Your money psychology can make it tough to see these savings

The latte factor math is unassailable. If you purchase a $5 latte every work day for 50 weeks out of each year, that adds up to $1,250 — which could certainly be a nice addition to your retirement account.

The problem is that the latte factor math assumes that you can keep track of the daily $5 that you are spending. Most people's brains don't work like that. A cognitive bias known as the denomination effect makes people less likely to spend big bills compared to small ones. Five dollar bills can be quite difficult to hold onto, because they seem to be worth so little — even though the end result of $1,250 is quite big.

Adding up those unspent five-spots to put them into a retirement account requires a certain type of money psychology that is exceedingly rare. For most people, refraining from buying a $5 coffee would just mean you spend the money on something else, rather than putting it aside for retirement savings.

It's easier to save money on big costs

People who actually spend $5 every single day on coffee are probably not paying close attention to where any of their money goes. If you are spending money every day on a small luxury, you are probably also spending money regularly on big luxuries — and those are a great deal easier to cut out than the small ones.

Rather than focus on the difficult-to-track $5 holes in your budget, start with ways to reduce the bigger line items in your budget. Are you overspending on housing, food, transportation, entertainment, or utilities? Making a cut in one of those areas will not require you to keep track of small amounts of money to see a big difference, which make them a much smarter place to find extra funds to send to your retirement account.

Even if you are a generally frugal person, you don't need to ax your beloved small luxuries to find extra money in your budget. Instead, spend some time thinking about which purchases and experiences are the most enjoyable or meaningful for you. Deciding what you want to spend your money on makes it easier to let go of the spending that doesn't matter as much to you. You'll enjoy your spending more that way, while still having savings to send to your retirement accounts.

Automating your savings allows you to have your latte and drink it, too

One aspect of David Bach's advice that often gets lost in discussions of the latte factor is the importance of automating. Bach suggests cutting out your daily indulgence and setting up an automatic transfer of the savings to your retirement or savings account — which would solve the whole problem of trying to keep track of those saved $5 bills.

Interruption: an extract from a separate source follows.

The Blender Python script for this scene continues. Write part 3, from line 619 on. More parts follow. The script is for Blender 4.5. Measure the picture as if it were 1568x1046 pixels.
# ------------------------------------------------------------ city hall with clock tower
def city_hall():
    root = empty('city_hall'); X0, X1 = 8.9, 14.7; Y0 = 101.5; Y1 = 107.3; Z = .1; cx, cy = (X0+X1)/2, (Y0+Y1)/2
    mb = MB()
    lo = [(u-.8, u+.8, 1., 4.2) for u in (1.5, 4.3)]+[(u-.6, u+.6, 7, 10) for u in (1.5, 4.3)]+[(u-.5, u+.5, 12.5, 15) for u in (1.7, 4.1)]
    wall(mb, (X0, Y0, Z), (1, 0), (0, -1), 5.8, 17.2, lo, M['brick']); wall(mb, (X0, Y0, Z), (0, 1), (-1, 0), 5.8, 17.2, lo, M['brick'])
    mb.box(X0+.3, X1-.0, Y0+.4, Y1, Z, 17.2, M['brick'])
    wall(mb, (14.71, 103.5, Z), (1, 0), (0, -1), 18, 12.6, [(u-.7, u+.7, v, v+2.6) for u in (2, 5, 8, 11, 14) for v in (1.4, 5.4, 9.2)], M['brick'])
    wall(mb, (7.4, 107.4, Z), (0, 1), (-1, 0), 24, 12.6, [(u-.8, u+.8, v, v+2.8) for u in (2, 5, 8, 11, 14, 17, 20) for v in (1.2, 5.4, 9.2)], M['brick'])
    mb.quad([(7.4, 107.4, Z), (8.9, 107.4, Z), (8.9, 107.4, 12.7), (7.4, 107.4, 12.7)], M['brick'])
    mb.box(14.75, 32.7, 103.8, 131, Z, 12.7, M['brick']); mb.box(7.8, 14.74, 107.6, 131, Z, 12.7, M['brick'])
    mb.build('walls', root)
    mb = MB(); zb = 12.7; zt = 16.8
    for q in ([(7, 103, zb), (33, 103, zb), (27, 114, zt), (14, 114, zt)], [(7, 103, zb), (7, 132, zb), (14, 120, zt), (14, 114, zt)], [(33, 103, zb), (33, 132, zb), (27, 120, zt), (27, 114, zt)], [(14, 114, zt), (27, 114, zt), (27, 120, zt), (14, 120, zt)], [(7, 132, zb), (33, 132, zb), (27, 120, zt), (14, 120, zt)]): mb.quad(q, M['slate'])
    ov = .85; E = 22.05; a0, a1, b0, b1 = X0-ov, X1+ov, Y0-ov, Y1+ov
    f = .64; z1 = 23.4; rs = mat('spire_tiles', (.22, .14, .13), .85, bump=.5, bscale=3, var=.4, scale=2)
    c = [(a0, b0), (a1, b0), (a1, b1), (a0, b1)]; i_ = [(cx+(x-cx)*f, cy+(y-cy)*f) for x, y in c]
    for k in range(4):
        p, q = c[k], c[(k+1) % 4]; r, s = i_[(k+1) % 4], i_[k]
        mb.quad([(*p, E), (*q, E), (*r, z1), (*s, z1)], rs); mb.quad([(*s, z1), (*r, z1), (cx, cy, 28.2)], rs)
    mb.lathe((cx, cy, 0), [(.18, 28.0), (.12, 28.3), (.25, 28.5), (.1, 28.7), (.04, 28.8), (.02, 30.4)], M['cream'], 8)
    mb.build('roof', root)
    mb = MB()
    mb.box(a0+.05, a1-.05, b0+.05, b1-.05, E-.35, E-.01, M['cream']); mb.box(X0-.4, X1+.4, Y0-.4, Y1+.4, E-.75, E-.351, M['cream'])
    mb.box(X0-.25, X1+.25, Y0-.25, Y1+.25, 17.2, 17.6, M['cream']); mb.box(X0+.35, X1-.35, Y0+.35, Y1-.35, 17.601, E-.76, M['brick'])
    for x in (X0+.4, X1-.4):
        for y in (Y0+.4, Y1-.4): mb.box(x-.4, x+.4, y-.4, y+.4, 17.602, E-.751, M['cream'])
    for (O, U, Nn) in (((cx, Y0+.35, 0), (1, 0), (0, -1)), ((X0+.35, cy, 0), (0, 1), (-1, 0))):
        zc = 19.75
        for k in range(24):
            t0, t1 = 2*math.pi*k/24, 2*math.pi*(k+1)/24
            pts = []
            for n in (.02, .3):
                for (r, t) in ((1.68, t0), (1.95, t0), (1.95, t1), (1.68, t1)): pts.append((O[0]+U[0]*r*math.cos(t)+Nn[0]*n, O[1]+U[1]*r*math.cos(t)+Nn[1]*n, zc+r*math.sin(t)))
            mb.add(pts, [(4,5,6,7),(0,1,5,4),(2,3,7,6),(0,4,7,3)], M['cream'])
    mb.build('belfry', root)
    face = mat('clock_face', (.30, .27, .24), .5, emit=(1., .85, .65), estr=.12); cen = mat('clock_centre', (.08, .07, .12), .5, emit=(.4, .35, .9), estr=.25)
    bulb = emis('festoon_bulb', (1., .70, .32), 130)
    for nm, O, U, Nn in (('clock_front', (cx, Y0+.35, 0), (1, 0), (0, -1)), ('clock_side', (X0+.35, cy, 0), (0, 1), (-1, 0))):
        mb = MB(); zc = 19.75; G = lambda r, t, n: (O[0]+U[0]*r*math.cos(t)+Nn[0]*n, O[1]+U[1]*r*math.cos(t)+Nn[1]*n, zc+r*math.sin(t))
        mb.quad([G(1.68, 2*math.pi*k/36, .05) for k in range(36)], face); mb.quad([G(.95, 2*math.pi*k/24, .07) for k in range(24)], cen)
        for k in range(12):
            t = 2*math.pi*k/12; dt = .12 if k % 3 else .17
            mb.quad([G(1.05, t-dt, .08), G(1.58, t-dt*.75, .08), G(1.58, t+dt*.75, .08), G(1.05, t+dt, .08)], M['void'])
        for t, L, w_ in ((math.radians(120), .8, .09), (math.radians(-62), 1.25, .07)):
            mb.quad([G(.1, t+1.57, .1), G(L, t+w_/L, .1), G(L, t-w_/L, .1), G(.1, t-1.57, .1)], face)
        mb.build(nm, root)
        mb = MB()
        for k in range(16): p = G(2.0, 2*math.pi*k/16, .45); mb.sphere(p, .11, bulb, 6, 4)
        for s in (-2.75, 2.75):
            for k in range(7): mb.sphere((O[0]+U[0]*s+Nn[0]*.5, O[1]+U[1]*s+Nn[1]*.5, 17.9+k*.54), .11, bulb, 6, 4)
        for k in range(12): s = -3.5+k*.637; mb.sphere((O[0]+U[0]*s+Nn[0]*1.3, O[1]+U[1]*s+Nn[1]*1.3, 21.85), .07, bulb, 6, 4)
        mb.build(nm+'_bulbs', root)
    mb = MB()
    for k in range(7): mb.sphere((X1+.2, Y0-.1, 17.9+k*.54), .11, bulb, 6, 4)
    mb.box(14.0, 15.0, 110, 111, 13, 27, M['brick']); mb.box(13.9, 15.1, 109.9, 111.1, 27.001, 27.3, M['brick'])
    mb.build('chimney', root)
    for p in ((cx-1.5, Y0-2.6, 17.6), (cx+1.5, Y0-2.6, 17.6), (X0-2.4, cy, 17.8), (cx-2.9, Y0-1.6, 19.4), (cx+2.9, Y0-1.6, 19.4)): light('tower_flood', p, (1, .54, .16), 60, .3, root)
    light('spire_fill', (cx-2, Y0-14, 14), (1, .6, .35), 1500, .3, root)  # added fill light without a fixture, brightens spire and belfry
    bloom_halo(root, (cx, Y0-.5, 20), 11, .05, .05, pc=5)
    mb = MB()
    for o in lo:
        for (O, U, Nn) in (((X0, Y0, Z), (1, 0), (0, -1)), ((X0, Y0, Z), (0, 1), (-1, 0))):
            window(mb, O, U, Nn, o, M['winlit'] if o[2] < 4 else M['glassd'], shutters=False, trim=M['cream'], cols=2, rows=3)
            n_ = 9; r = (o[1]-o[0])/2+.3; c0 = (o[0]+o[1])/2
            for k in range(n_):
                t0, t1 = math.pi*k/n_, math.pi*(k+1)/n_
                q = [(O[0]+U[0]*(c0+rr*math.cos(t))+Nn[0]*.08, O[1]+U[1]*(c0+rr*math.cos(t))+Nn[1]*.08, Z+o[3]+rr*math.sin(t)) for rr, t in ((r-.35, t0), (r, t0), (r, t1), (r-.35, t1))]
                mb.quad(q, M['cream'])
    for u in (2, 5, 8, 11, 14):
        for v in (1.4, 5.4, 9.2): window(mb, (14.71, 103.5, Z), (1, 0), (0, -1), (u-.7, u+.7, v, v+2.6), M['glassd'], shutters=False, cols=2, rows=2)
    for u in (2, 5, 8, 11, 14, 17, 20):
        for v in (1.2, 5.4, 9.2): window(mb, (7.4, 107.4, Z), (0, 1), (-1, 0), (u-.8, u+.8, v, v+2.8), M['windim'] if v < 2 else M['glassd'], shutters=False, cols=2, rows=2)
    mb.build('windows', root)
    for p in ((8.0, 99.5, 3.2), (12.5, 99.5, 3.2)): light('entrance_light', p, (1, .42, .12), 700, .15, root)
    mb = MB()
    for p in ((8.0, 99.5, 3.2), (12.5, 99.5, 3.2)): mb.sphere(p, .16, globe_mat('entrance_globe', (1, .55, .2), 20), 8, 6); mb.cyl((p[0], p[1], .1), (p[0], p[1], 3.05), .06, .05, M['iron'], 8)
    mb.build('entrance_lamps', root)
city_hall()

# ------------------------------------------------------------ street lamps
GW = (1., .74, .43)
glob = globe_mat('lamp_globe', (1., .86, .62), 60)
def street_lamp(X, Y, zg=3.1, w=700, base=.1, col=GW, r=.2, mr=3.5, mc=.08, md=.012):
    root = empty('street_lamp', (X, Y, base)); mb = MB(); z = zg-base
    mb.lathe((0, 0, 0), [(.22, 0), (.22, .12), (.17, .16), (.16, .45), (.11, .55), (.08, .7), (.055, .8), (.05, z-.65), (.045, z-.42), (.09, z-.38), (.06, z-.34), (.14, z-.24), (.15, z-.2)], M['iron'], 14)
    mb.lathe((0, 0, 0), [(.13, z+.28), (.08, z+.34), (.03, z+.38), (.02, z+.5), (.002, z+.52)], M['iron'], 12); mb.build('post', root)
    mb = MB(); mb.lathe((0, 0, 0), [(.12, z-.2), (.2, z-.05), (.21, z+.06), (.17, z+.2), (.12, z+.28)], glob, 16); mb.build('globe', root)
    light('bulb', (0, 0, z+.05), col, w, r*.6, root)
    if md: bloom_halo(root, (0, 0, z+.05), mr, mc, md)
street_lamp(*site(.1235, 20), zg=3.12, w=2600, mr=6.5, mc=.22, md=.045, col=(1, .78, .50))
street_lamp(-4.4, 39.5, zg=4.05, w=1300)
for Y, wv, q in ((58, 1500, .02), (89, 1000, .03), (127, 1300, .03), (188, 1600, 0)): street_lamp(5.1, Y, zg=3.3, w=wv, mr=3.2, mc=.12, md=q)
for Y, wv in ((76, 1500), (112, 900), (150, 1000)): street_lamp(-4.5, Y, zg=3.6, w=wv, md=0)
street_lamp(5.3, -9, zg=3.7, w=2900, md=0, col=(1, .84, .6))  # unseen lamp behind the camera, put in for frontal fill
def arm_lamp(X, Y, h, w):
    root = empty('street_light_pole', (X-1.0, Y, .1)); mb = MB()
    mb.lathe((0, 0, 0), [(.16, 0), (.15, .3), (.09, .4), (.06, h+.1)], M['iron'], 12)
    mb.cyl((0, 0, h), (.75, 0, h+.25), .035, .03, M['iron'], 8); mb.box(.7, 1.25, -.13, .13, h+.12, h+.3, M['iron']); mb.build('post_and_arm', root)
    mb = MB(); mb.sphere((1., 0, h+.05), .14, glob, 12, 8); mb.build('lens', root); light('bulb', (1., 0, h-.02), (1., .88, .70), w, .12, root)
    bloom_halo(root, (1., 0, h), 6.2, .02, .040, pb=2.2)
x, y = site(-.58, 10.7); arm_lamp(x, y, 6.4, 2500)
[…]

However, you don't need to give up your daily luxuries to be able to harness the power of automation. Once you have identified any spending items you're willing to cut, funnel the savings into your retirement account. If a daily latte is your favorite part of your morning ritual, then feel free to keep it and cut something else to automate that savings.

Daily luxuries can help keep you motivated to save

Living on a shoestring is exceedingly difficult. You have to say no to yourself constantly, which can lead to something called the "what the hell" effect. This effect describes how we tend to believe that refraining from spending money is an all or nothing proposition, so the moment we give in to temptation a little bit, we might as well throw our own guidelines out the window: "What the hell, I've already bought myself a latte, I might as well go buy some new shoes!"

It's easier to go the distance while saving for retirement if you let yourself have some indulgences. You will no longer feel like the slog to retirement is going to be a daily misery that you might as well rebel against. Instead, your daily latte can make any other sacrifices easier to bear, and help you adjust to a new savings normal. Cutting out the latte on top of anything else can trigger the "what the hell" effect and make it even harder for you to save.

Enjoy your simple pleasures

The latte factor is an important thought exercise, but it should never become a hard-and-fast rule for how to live your life. Building daily luxuries into your life is an important part of enjoying your time, both during your career and after you retire. As long as you are willing to be mindful about your spending in general, you don't need to sacrifice small pleasures to afford retirement.